Calling bathrooms ‘fun’ trivializes hateful incidents

Dear Phil Clark,

I don’t recall ever saying that bathrooms are fun. Fun? Bathrooms are notoriously the site of violence toward women and queers (as I stated in my previous Wespeak). I am not sorry that in your narrow-minded understanding of violence in your little bubble of privilege you can’t possibly foresee of an incident where a bathroom would be unsafe.

I am NOT speaking about “an ignorant minority.” In the wake of events like Take Back the Night (an event I participated in), we are once more reminded that violence toward all people (although clearly disproportionately toward women, queer and trans folks) is far too common in the world we live in.

Such simple things as words on bathroom walls are warning signs of the greater violence going on everywhere. If people don’t take a stand on these “small” incidents, the hatred, stereotypes and prejudices from which they arrive are allowed to simmer, burn and run rampant through our society. We live in a world where nearly 50 percent of the country seems to be under the impression that the man who may be our next president is a terrorist simply because a white man told us so. We live in a world where people we love are raped, assaulted and killed every day, simply because they were walking down the street, look a little bit gay, look like they’re using the “wrong” bathroom or because someone simply has decided to hate them.

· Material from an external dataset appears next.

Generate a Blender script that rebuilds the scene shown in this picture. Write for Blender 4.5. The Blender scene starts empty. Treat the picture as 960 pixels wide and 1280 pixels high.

So, Phil, I am not “persecut[ing] a larger group of people.” Which “larger group” would you be speaking of? The small minority of people — predominantly straight, non-trans and/or white — in positions of power? These are not people who are in any position to feel even slightly threatened by me or anybody else who acknowledges hatred. In fact, these are the only people who do not face any threat in a public restroom.